Friday’s filings show that a variety of licensing deals the president has with companies selling products using his name, image and likeness – ranging from sneakers to watches – yielded millions in royalties for Trump.

That includes the more than $1.3 million Trump made from Lee Greenwood’s “God Bless the USA” Bible. On the 2024 campaign trail, Trump released a video urging supporters to purchase the Bible to “make America pray again.”

Trump also earned $2.5 million from Trump sneakers and fragrances and $2.8 million selling “Trump Watches.” (CNN went on a hunt for the makers of the “Swiss-made” watches in October 2024 and ended up in a small city in Wyoming.) Additionally, Trump made more than $1 million on a “45” guitar, denoting his place in the line of US presidents during his first term.

The filings also reflect the large civil judgments that still loom over the president.

He reported liabilities in excess of $50 million owed both to the New York attorney general and E. Jean Carroll, a former magazine columnist who alleged Trump raped her in a New York department store in the 1990s and then defamed her when he denied her claim and suggested she made up the story to boost sales of her book.

On Friday, an appeals court rejected an attempt from Trump to review a $5 million judgment against him in a case brought by Carroll. The jury in that case found that Trump sexually abused Carroll, sufficient to hold him liable for battery, but did not find that Carroll proved he raped her. Trump has denied all the claims. Trump also is separately asking the appeals court to throw out an $83 million jury verdict in a second judgment Carroll won against him.
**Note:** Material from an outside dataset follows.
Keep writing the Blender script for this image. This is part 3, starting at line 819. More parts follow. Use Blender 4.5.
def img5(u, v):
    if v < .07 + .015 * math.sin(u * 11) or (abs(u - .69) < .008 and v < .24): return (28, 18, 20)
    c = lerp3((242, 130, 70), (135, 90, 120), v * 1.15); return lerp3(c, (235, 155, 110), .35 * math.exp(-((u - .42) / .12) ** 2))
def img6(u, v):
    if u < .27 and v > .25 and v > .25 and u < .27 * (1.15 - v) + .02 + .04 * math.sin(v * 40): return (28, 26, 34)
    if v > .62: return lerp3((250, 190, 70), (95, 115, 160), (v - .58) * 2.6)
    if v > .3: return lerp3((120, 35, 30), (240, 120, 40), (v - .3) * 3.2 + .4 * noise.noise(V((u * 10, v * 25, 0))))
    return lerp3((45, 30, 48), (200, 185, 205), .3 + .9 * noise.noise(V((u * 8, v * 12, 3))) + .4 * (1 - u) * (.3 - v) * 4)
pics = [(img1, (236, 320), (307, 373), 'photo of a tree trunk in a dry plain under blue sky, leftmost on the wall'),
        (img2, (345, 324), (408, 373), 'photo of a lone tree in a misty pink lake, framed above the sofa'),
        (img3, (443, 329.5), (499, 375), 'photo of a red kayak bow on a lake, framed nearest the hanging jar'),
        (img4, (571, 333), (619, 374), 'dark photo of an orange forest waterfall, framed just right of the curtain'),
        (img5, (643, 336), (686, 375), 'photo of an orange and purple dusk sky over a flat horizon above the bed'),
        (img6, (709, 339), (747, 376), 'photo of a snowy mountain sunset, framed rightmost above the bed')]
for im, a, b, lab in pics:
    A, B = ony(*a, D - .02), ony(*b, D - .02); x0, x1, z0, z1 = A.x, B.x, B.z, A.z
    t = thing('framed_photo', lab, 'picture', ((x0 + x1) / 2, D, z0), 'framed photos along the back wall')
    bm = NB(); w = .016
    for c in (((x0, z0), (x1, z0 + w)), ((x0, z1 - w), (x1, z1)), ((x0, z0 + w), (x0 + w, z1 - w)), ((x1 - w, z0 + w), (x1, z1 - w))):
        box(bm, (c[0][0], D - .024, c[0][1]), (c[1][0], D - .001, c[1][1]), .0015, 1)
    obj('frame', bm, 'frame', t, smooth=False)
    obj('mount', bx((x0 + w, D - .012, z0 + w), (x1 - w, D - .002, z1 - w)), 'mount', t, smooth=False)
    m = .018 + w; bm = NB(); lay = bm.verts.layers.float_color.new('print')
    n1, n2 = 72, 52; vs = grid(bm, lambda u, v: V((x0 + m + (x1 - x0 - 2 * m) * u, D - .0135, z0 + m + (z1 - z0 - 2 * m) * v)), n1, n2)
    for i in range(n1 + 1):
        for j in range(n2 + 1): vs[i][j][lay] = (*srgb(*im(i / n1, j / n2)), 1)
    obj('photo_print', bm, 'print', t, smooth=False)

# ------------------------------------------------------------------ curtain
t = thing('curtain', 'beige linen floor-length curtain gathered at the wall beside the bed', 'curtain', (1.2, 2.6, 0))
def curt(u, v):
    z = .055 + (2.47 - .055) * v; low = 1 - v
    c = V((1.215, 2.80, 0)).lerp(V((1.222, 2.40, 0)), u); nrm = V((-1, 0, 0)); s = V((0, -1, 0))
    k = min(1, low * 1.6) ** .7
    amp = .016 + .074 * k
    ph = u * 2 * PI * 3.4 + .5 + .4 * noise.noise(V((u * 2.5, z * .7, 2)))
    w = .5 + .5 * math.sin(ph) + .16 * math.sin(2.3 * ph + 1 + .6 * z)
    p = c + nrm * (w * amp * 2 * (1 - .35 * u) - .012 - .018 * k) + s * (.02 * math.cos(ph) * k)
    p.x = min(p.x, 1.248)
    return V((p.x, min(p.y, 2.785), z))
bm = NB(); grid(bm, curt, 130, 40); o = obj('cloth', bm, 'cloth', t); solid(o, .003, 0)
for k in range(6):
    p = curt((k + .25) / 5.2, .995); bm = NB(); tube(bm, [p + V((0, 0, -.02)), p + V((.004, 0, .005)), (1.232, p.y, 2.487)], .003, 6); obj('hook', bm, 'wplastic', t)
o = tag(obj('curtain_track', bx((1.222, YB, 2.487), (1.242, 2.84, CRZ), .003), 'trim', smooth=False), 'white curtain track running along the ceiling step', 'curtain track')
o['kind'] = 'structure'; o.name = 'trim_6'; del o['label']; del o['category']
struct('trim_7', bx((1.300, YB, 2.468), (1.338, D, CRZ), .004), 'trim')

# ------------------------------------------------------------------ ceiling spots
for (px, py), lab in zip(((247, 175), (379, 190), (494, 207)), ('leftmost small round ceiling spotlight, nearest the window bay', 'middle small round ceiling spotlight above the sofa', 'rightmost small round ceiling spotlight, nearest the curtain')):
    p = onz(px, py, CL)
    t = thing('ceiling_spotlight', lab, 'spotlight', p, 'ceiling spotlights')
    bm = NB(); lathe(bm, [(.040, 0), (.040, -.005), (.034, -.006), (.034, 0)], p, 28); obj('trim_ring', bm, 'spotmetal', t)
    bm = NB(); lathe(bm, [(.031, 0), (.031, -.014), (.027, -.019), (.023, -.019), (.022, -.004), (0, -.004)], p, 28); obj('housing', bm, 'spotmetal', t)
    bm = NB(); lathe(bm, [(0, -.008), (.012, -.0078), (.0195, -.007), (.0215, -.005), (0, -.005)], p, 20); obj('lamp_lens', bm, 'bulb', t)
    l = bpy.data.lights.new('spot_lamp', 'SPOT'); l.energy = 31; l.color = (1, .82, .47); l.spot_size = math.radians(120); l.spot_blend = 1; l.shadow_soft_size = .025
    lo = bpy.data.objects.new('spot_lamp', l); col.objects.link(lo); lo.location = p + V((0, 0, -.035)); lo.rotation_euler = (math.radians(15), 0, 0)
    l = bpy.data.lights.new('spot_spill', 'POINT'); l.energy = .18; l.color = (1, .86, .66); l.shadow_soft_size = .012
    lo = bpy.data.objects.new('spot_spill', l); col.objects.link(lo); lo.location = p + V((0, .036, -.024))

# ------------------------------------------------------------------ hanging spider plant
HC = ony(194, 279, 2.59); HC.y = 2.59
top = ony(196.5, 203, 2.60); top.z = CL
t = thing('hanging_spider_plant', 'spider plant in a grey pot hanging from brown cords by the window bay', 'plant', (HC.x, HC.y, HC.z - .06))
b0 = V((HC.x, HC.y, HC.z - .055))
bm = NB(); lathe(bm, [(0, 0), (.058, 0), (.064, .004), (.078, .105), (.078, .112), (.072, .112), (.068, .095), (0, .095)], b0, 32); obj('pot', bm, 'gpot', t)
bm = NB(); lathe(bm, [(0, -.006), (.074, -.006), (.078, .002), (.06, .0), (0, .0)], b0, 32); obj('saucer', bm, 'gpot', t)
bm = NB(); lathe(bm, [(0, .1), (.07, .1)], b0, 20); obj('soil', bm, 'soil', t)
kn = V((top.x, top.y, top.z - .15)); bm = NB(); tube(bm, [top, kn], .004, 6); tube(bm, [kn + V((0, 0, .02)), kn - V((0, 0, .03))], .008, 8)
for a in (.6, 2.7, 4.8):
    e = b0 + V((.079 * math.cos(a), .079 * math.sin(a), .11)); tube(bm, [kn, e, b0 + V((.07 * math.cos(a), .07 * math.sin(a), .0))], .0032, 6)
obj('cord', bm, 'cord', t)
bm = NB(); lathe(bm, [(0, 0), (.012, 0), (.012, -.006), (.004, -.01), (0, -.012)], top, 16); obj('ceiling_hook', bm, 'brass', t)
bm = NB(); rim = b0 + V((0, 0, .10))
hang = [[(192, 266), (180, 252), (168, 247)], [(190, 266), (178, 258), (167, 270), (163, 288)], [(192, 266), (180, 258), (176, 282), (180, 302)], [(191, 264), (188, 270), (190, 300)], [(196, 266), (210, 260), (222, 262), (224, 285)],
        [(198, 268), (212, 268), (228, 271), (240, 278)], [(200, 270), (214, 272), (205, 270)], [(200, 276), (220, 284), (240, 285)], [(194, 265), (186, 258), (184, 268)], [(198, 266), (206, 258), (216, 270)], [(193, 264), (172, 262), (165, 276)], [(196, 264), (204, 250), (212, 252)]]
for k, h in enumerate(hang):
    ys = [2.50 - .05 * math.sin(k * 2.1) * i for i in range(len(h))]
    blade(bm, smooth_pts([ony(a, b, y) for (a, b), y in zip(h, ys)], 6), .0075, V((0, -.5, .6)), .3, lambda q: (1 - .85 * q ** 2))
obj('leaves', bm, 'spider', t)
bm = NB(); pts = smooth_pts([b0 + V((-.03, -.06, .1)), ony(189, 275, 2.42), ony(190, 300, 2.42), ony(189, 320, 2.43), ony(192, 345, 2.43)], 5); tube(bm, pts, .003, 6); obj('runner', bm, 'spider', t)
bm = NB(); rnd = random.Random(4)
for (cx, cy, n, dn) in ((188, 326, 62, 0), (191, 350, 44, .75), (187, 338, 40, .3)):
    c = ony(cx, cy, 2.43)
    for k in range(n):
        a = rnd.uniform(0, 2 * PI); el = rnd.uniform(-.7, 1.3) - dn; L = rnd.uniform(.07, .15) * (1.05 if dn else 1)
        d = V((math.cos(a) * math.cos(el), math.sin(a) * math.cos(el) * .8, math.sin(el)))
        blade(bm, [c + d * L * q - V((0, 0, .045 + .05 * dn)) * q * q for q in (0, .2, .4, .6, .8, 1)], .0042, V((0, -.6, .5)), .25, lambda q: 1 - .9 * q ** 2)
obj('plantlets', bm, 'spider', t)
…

The other civil judgment of more than $50 million the president disclosed stems from the $454 million that a New York judge ordered Trump to pay last year in a civil fraud case brought by New York Attorney General Letitia James. Trump has appealed that case.

Trump’s private clubs also generate substantial income – led by the president’s flagship property, Mar-a-Lago, which brought in a little more than $50.1 million in revenue – down from about $57 million in a previous filing last year.

The filings also reveal more about the speaking fees first lady Melania Trump earned during last year’s campaign. She was paid $475,000 for a speaking engagement with the Log Cabin Republicans, which represents LGBTQ conservatives, in New York in July.

Her paid speeches have drawn scrutiny in the past. A previous disclosure showed Melania Trump received $237,500 for an April 2024 engagement in Palm Beach, Florida.

She also made nearly $217,000 related to the sale of NFTs, non-fungible tokens.

Disclosures for Vice President JD Vance also were released Friday and show that the former Ohio senator and second lady Usha Vance have millions of dollars in assets, but their wealth does not come close to Trump’s.

Vance received between $50,001 and $100,000 in royalties for “Hillbilly Elegy,” his 2016 memoir that catapulted him to fame and later was adapted into a movie.